Gazeteci,
araştırmacı yazar. 1972’de Erzurum’un Oltu ilçesinde doğdu. İstanbul
Üniversitesi Siyasal Bilgiler Fakültesi’nden mezun oldu. Marmara Üniversitesi
Ortadoğu ve İslam Ülkeleri Enstitüsü'nde master programına katıldı, bitiremedi.
Gazeteciliğe
1994’te muhabir olarak başladı. Yeni Şafak, Son Çağrı, Yeni Ufuk, Tercüman,
Radikal ve Hürriyet gazetelerinde çalıştı. Bir dönem Ajans Kafkas’ın kurucu
editörü olarak Kafkasya üzerine çalışmalar yürüttü. Kapatılıncaya dek İMC TV’de
dış politika programları yaptı.
Fehim
Taştekin halen Gazete Duvar ve Al Monitor’da köşe yazılarına devam ediyor.
ESERLERİ:
Suriye: Yıkıl
Git, Diren Kal
(2016), Rojava: Kürtlerin Zamanı (2016), Karanlık Çöktüğünde (2017).
KAYNAK:
Fehim Taştekin kimdir? (gazeteduvar.com.tr, 03.01.2018).
İRAN NEREYE
GİDİYOR?
FEHİM TAŞTEKİN
İranlıların
dışarıdan yönlendirmelerle rejim değiştirmeye kalkışacakları beklentisi de boş.

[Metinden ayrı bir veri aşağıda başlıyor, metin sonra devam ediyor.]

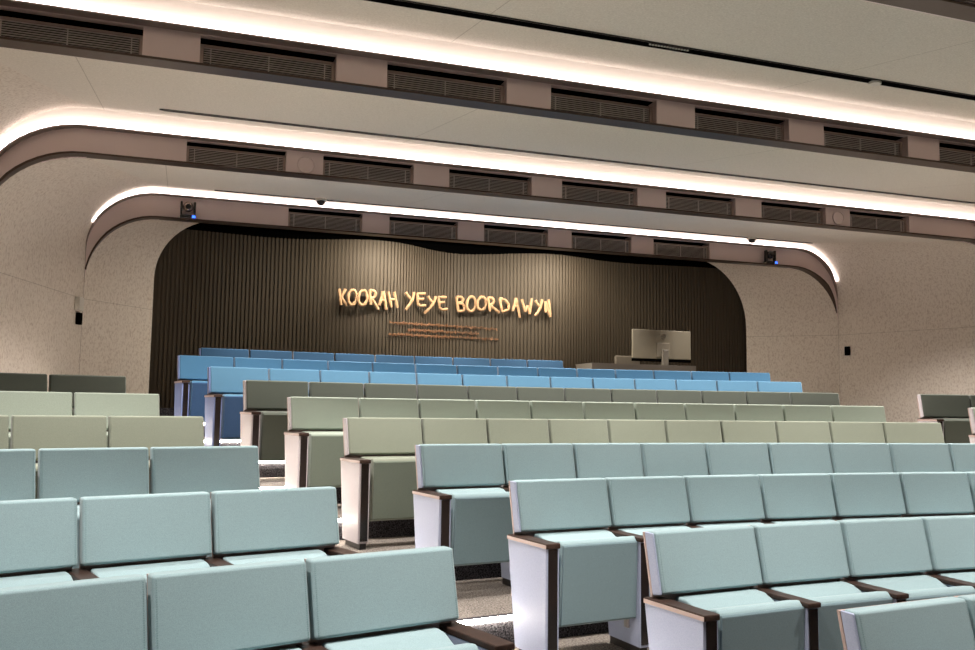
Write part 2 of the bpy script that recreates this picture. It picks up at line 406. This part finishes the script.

Geçmişte yurtdışında yaşayan rejim karşıtları bile dış müdahalelere prim
vermedi... Bu gösteriler çığırından çıkartılmazsa değişim kanallarını tıkayan
statükoya karşı Ruhani’nin elini güçlendirebilir. Tersi olursa bu olaylar
rejimin zinde unsurların elinde, sistemi dönüştürmeye yönelik çabaların
üzerinde ilave bir balyoza dönüşür.
İran,
üzerinde çok konuştuğumuz ama en az bildiğimiz bir ülke. Elbette anlaşılması
kolay bir toplum veya sistem değil. Bir kere hariçten basmakalıp yaklaşımlarla
çözümlenmesi zor.
28
Aralık’ta Meşhed’de başlayıp diğer kentlere de yayılan gösteriler nedeniyle
‘İran Baharı’ ve ‘İran Devrimi’nden rejim değiştirme komplosuna varan
çıkarımlar yapıldı.
1979
sonrası şekillenen siyasal yapıya renk veren belli başlı akımlardan hareketle
sokağı tanımlayabiliyorduk. ‘Reformcular’ ile ‘muhafazakârlar’, ‘inkilabiler’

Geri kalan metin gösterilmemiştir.